Both men leapt for the ball. Tyree got his gloved hands on it, but one hand came off the ball as Harrison yanked at his right arm.

Tyree contrived to keep possession by pinning the ball, with his right hand, against his own helmet, something few have seen at any level of the game, and by the time he was on the ground he had secured it with both hands. (Replays showed the play to be even more remarkable than it appeared in real time.)

Four plays later, Manning threw a 13-yard touchdown pass to Plaxico Burress with 35 seconds to play, and a superior Super Bowl was in the books.

Four years later, the same teams are back in the NFL's big event, and 2008 is never out of the minds of the protagonists, many of whom confronted each other four years ago.

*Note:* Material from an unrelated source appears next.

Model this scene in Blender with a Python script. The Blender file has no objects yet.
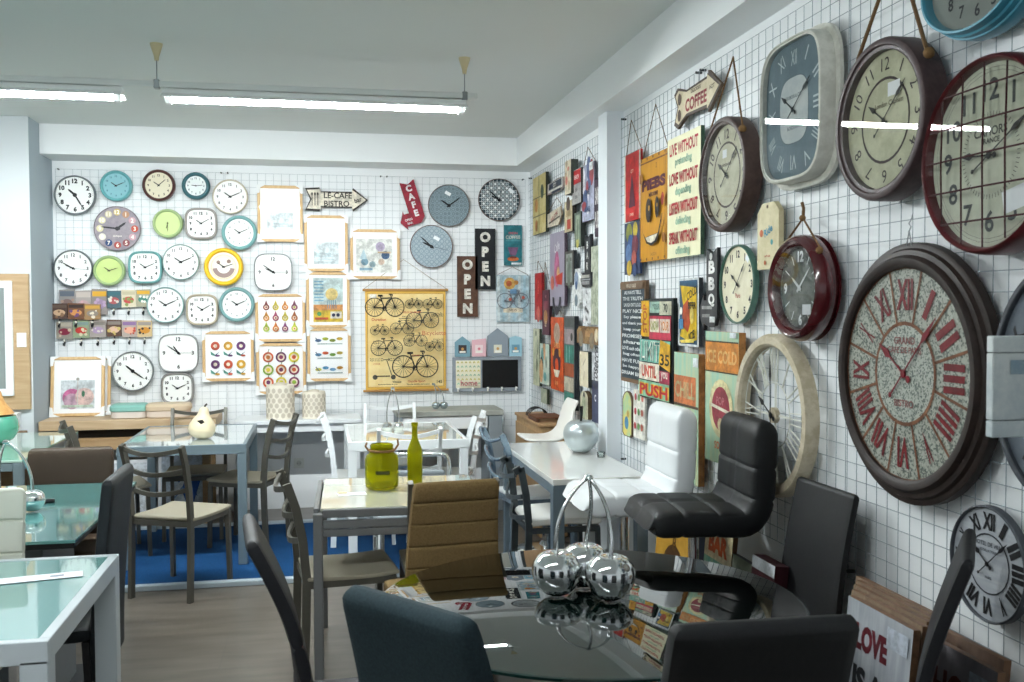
import bpy, math, random
import numpy as np
from mathutils import Vector, Matrix
random.seed(7)
PI = math.pi
sc = bpy.context.scene
COL = sc.collection

# ------------------------------------------------------------------ camera, world, exposure
FPX, YAW, PIT, ROL = 984.28, math.radians(11.0947), math.radians(-1.9135), math.radians(-.1745)
F = np.array([math.sin(YAW)*math.cos(PIT), math.cos(YAW)*math.cos(PIT), math.sin(PIT)])
R_ = np.array([math.cos(YAW), -math.sin(YAW), 0.]); U_ = np.cross(R_, F)
R2 = R_*math.cos(ROL)+U_*math.sin(ROL); U2 = -R_*math.sin(ROL)+U_*math.cos(ROL)
CAM = np.array([0, 0, 1.6])
cd = bpy.data.cameras.new('camera'); cam = bpy.data.objects.new('camera', cd); COL.objects.link(cam)
cd.lens = FPX*36/1024; cd.sensor_width = 36; cd.clip_start = .02
m4 = Matrix(((R2[0], U2[0], -F[0], 0), (R2[1], U2[1], -F[1], 0), (R2[2], U2[2], -F[2], 1.6), (0, 0, 0, 1)))
cam.matrix_world = m4
sc.camera = cam
cd.dof.use_dof = True; cd.dof.focus_distance = 5.6; cd.dof.aperture_fstop = 9.0

world = bpy.data.worlds.new('world'); sc.world = world; world.use_nodes = True
bg = world.node_tree.nodes['Background']; bg.inputs[0].default_value = (.70, .76, .80, 1); bg.inputs[1].default_value = .55
sc.view_settings.view_transform = 'Standard'; sc.view_settings.look = 'None'
sc.view_settings.gamma = 1; sc.view_settings.use_curve_mapping = False
sc.view_settings.exposure = 0.55
TUBE_STRENGTH = 275.0

def ray(x, y): return F+R2*(x-512)/FPX+U2*(341-y)/FPX
def onX(x, y, X): r = ray(x, y); return CAM+r*(X/r[0])
def onY(x, y, Y): r = ray(x, y); return CAM+r*(Y/r[1])
def onZ(x, y, z): r = ray(x, y); return CAM+r*((z-1.6)/r[2])
def proj(p):
    v = np.asarray(p, float)-CAM; d = v@F
    return 512+FPX*(v@R2)/d, 341-FPX*(v@U2)/d

XW, YW, ZC, ZS = 1.734, 8.05, 2.948, 2.73        # right wall, back wall, ceiling, soffit
XB, YB, XL = 1.555, 7.70, -1.98                  # beam faces, left return of the recess
GAP = .032

# ------------------------------------------------------------------ materials
def lin(h):
    h = h.lstrip('#'); c = [int(h[i:i+2], 16)/255 for i in (0, 2, 4)]
    return tuple((x/12.92 if x <= .04045 else ((x+.055)/1.055)**2.4) for x in c)+(1,)
MC = {}
def nn(nt, t, **kw):
    n = nt.nodes.new(t)
    for k, v in kw.items(): setattr(n, k, v)
    return n
def M(hexc, rough=.55, kind='plain', hex2=None, scale=8., metal=0., coat=0., bump=0.):
    key = (hexc, rough, kind, hex2, scale, metal, coat, bump)
    if key in MC: return MC[key]
    m = bpy.data.materials.new('%s_%s' % (kind, hexc)); m.use_nodes = True; nt = m.node_tree
    b = nt.nodes['Principled BSDF']; L = nt.links
    b.inputs['Base Color'].default_value = lin(hexc); b.inputs['Roughness'].default_value = rough
    b.inputs['Metallic'].default_value = metal
    if not coat and not metal: b.inputs['Specular IOR Level'].default_value = .28
    if coat: b.inputs['Coat Weight'].default_value = coat; b.inputs['Coat Roughness'].default_value = .05
    tc = nn(nt, 'ShaderNodeTexCoord')
    def ramp(a, c, p0=.35, p1=.65):
        r = nn(nt, 'ShaderNodeValToRGB'); e = r.color_ramp.elements
        e[0].position = p0; e[1].position = p1; e[0].color = lin(a); e[1].color = lin(c); return r
    def mp(s):
        q = nn(nt, 'ShaderNodeMapping'); q.inputs['Scale'].default_value = s; L.new(tc.outputs['Object'], q.inputs[0]); return q
    if kind == 'plain':
        n = nn(nt, 'ShaderNodeTexNoise'); n.inputs['Scale'].default_value = 6; L.new(tc.outputs['Object'], n.inputs['Vector'])
        mr = nn(nt, 'ShaderNodeMapRange'); mr.inputs[3].default_value = max(.02, rough-.04); mr.inputs[4].default_value = min(1, rough+.04)
        L.new(n.outputs['Fac'], mr.inputs[0]); L.new(mr.outputs[0], b.inputs['Roughness'])
    elif kind in ('wood', 'woodv', 'woody'):
        s = {'wood': (1, 9, 9), 'woodv': (9, 9, 1), 'woody': (9, 1, 9)}[kind]
        n = nn(nt, 'ShaderNodeTexNoise'); n.inputs['Scale'].default_value = scale*.5; n.inputs['Detail'].default_value = 6; n.inputs['Distortion'].default_value = .6
        L.new(mp(s).outputs[0], n.inputs['Vector']); r = ramp(hexc, hex2 or hexc, .3, .7); L.new(n.outputs['Fac'], r.inputs[0]); L.new(r.outputs[0], b.inputs['Base Color'])
    elif kind == 'mottle':
        n = nn(nt, 'ShaderNodeTexNoise'); n.inputs['Scale'].default_value = scale; n.inputs['Detail'].default_value = 8; n.inputs['Roughness'].default_value = .7
        L.new(tc.outputs['Object'], n.inputs['Vector']); r = ramp(hexc, hex2, .42, .58); L.new(n.outputs['Fac'], r.inputs[0]); L.new(r.outputs[0], b.inputs['Base Color'])
    elif kind == 'flake':
        n = nn(nt, 'ShaderNodeTexVoronoi'); n.inputs['Scale'].default_value = scale; L.new(tc.outputs['Object'], n.inputs['Vector'])
        n2 = nn(nt, 'ShaderNodeTexNoise'); n2.inputs['Scale'].default_value = scale*.5; n2.inputs['Detail'].default_value = 8; L.new(tc.outputs['Object'], n2.inputs['Vector'])
        r0 = nn(nt, 'ShaderNodeSeparateColor'); L.new(n.outputs['Color'], r0.inputs[0])
        ad = nn(nt, 'ShaderNodeMath', operation='ADD'); L.new(r0.outputs[0], ad.inputs[0]); L.new(n2.outputs['Fac'], ad.inputs[1])
        r = ramp(hexc, hex2, .72, 1.25 if False else .99); L.new(ad.outputs[0], r.inputs[0]); L.new(r.outputs[0], b.inputs['Base Color'])
    elif kind == 'lace':
        n = nn(nt, 'ShaderNodeTexVoronoi'); n.inputs['Scale'].default_value = scale; n.inputs['Randomness'].default_value = .1; L.new(tc.outputs['Object'], n.inputs['Vector'])
        w = nn(nt, 'ShaderNodeMath', operation='SINE'); mu = nn(nt, 'ShaderNodeMath', operation='MULTIPLY'); mu.inputs[1].default_value = 22
        L.new(n.outputs['Distance'], mu.inputs[0]); L.new(mu.outputs[0], w.inputs[0]); r = ramp(hexc, hex2, .2, .6); L.new(w.outputs[0], r.inputs[0]); L.new(r.outputs[0], b.inputs['Base Color'])
    elif kind == 'fabric':
        n = nn(nt, 'ShaderNodeTexNoise'); n.inputs['Scale'].default_value = 160; n.inputs['Detail'].default_value = 3; L.new(tc.outputs['Object'], n.inputs['Vector'])
        r = ramp(hexc, hex2, .3, .7); L.new(n.outputs['Fac'], r.inputs[0]); L.new(r.outputs[0], b.inputs['Base Color'])
        bp = nn(nt, 'ShaderNodeBump'); bp.inputs['Strength'].default_value = .3; bp.inputs['Distance'].default_value = .002; L.new(n.outputs['Fac'], bp.inputs['Height']); L.new(bp.outputs[0], b.inputs['Normal'])
        b.inputs['Specular IOR Level'].default_value = .2
    if bump and kind != 'fabric':
        n3 = nn(nt, 'ShaderNodeTexNoise'); n3.inputs['Scale'].default_value = 60; L.new(tc.outputs['Object'], n3.inputs['Vector'])
        bp = nn(nt, 'ShaderNodeBump'); bp.inputs['Strength'].default_value = bump; bp.inputs['Distance'].default_value = .002; L.new(n3.outputs['Fac'], bp.inputs['Height']); L.new(bp.outputs[0], b.inputs['Normal'])
    MC[key] = m; return m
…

Both coaches, most of their assistants and something like 15 men who started the earlier game return for this one.

The Patriots and their fans see the Giants as the team that kept them from perfection because of the flukiest of fluke plays. The Giants, who again arrive at a Super Bowl in form, believe that if they could beat those Patriots they certainly can beat these Patriots, even if that is not the way most analysts see it.

That one team hails from Boston and the other from New York, cities with bitter rivalries across the spectrum of American sport, only adds to the interest.

But for the average fan, the enticement is this: these teams played the greatest Super Bowl only four years ago, and if they can deliver something like it we will be even more inclined to forget all those early abominations.